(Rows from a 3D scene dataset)
——

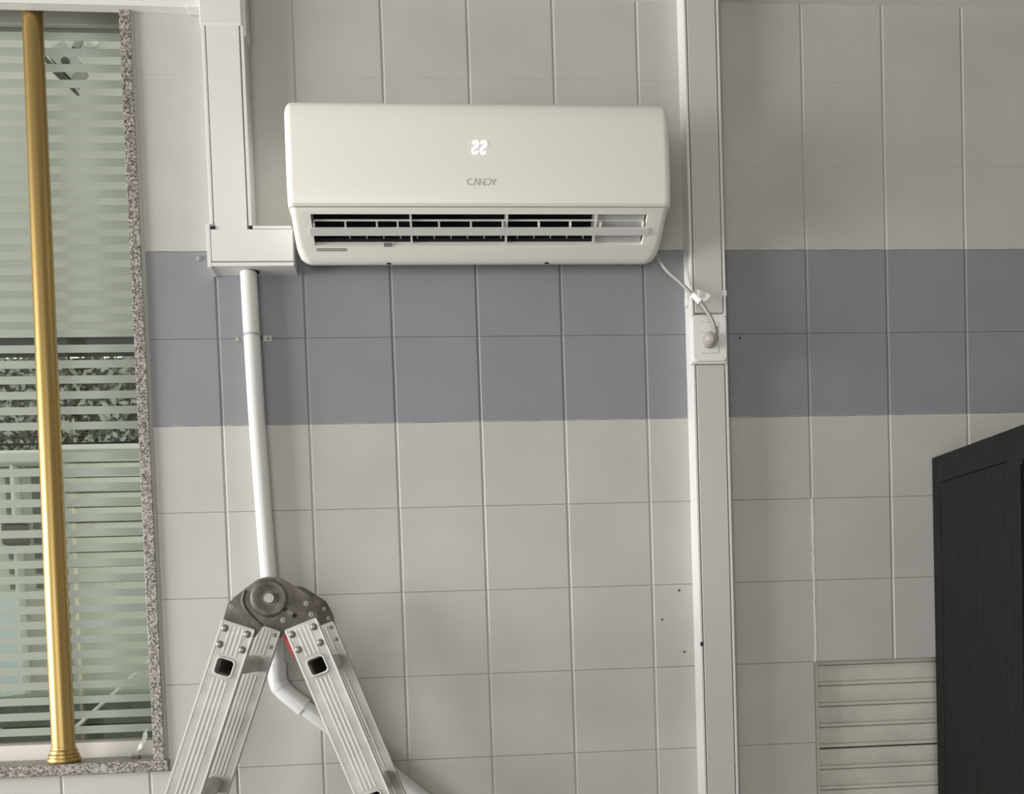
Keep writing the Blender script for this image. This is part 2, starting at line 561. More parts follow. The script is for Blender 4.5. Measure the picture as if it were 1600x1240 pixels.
# crumpled clear plastic in the sill corner
bm = bmesh.new()
rnd = random.Random(3)
prev = None
for i in range(9):
    t = i / 8
    c = Vector((-0.262 + 0.046 * t, 0.055 + .01 * math.sin(5 * t), WZ0 + 0.002 + 0.046 * t ** 2.2))
    row = []
    for j in range(6):
        u = j / 5 - .5
        row.append(bm.verts.new(c + Vector((rnd.uniform(-.004, .004) - .014 * u * (1 - t * .4), u * .03 + rnd.uniform(-.004, .004), (abs(u) * .012 + rnd.uniform(0, .007)) + (0.012 * t if j > 2 else 0)))))
    if prev:
        for j in range(5):
            bm.faces.new([prev[j], prev[j + 1], row[j + 1], row[j]])
    prev = row
PLASTIC = mat('clear_wrap', (0.72, 0.74, 0.68, 1), 0.25, spec=0.8)
PLASTIC.node_tree.nodes['Principled BSDF'].inputs['Alpha'].default_value = 0.55
wrap = thing('plastic_wrap', 'crumpled clear plastic scrap lying in the sill corner', 'wrapper', (-0.245, 0.06, WZ0))
obj('film', bm, PLASTIC, wrap)
bm = nbox(-0.256, -0.236, 0.045, 0.058, WZ0, WZ0 + .006, .001)
obj('dark_scrap', bm, mat('dark_scrap', (0.09, 0.11, 0.1, 1), .5), wrap)

# ------------------------------------------------------------------ outside the window (seen through the clear stripes)
K = 1.781              # the yard wall stands 2 m behind the tiled wall
G_WALL = mat('yard_cream_render', (0.44, 0.44, 0.38, 1), .8, var=.06)
G_DARK = mat('yard_dark_gap', (0.05, 0.055, 0.05, 1), .8)
G_PALE = mat('yard_pale_boards', (0.74, 0.76, 0.66, 1), .6)
G_POST = mat('yard_grey_post', (0.16, 0.18, 0.165, 1), .6)
G_GREEN = mat('yard_green_felt', (0.10, 0.125, 0.105, 1), .8, var=.3, vscale=12)
G_BLUE = mat('pale_blue_pane', (0.72, 0.82, 0.85, 1), .2)
G_WHITE = mat('yard_white_paint', (0.82, 0.83, 0.78, 1), .5)
G_LEAF = mat('hedge_leaf', (0.11, 0.12, 0.09, 1), .6, var=.35, vscale=20)
G_GAP = mat('pale_hedge_gap', (0.55, 0.58, 0.5, 1), .5)  # pale colour stands in for the brightness showing between the leaves
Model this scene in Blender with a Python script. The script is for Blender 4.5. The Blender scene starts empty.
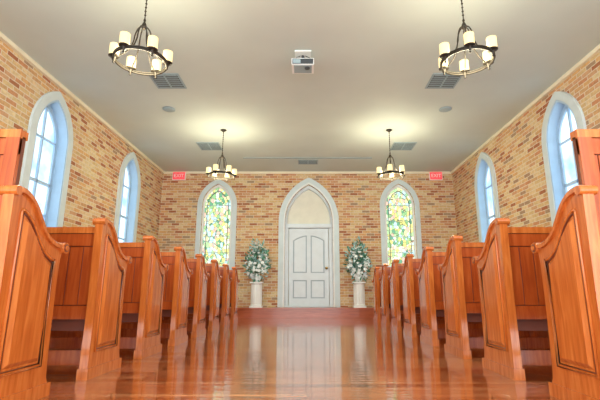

——

» **Directive**:
From start to finish, output the listing exactly, but omit its pictures.

» **Result of the exercise**:
Keep writing the Blender script for this image. This is part 2, starting at line 561. More parts follow. The script is for Blender 4.5. Measure the picture as if it were 1600x1240 pixels.
# crumpled clear plastic in the sill corner
bm = bmesh.new()
rnd = random.Random(3)
prev = None
for i in range(9):
    t = i / 8
    c = Vector((-0.262 + 0.046 * t, 0.055 + .01 * math.sin(5 * t), WZ0 + 0.002 + 0.046 * t ** 2.2))
    row = []
    for j in range(6):
        u = j / 5 - .5
        row.append(bm.verts.new(c + Vector((rnd.uniform(-.004, .004) - .014 * u * (1 - t * .4), u * .03 + rnd.uniform(-.004, .004), (abs(u) * .012 + rnd.uniform(0, .007)) + (0.012 * t if j > 2 else 0)))))
    if prev:
        for j in range(5):
            bm.faces.new([prev[j], prev[j + 1], row[j + 1], row[j]])
    prev = row
PLASTIC = mat('clear_wrap', (0.72, 0.74, 0.68, 1), 0.25, spec=0.8)
PLASTIC.node_tree.nodes['Principled BSDF'].inputs['Alpha'].default_value = 0.55
wrap = thing('plastic_wrap', 'crumpled clear plastic scrap lying in the sill corner', 'wrapper', (-0.245, 0.06, WZ0))
obj('film', bm, PLASTIC, wrap)
bm = nbox(-0.256, -0.236, 0.045, 0.058, WZ0, WZ0 + .006, .001)
obj('dark_scrap', bm, mat('dark_scrap', (0.09, 0.11, 0.1, 1), .5), wrap)

# ------------------------------------------------------------------ outside the window (seen through the clear stripes)
K = 1.781              # the yard wall stands 2 m behind the tiled wall
G_WALL = mat('yard_cream_render', (0.44, 0.44, 0.38, 1), .8, var=.06)
G_DARK = mat('yard_dark_gap', (0.05, 0.055, 0.05, 1), .8)
G_PALE = mat('yard_pale_boards', (0.74, 0.76, 0.66, 1), .6)
G_POST = mat('yard_grey_post', (0.16, 0.18, 0.165, 1), .6)
G_GREEN = mat('yard_green_felt', (0.10, 0.125, 0.105, 1), .8, var=.3, vscale=12)
G_BLUE = mat('pale_blue_pane', (0.72, 0.82, 0.85, 1), .2)
G_WHITE = mat('yard_white_paint', (0.82, 0.83, 0.78, 1), .5)
G_LEAF = mat('hedge_leaf', (0.11, 0.12, 0.09, 1), .6, var=.35, vscale=20)
G_GAP = mat('pale_hedge_gap', (0.55, 0.58, 0.5, 1), .5)  # pale colour stands in for the brightness showing between the leaves
Model this scene in Blender with a Python script. The script is for Blender 4.5. The Blender scene starts empty.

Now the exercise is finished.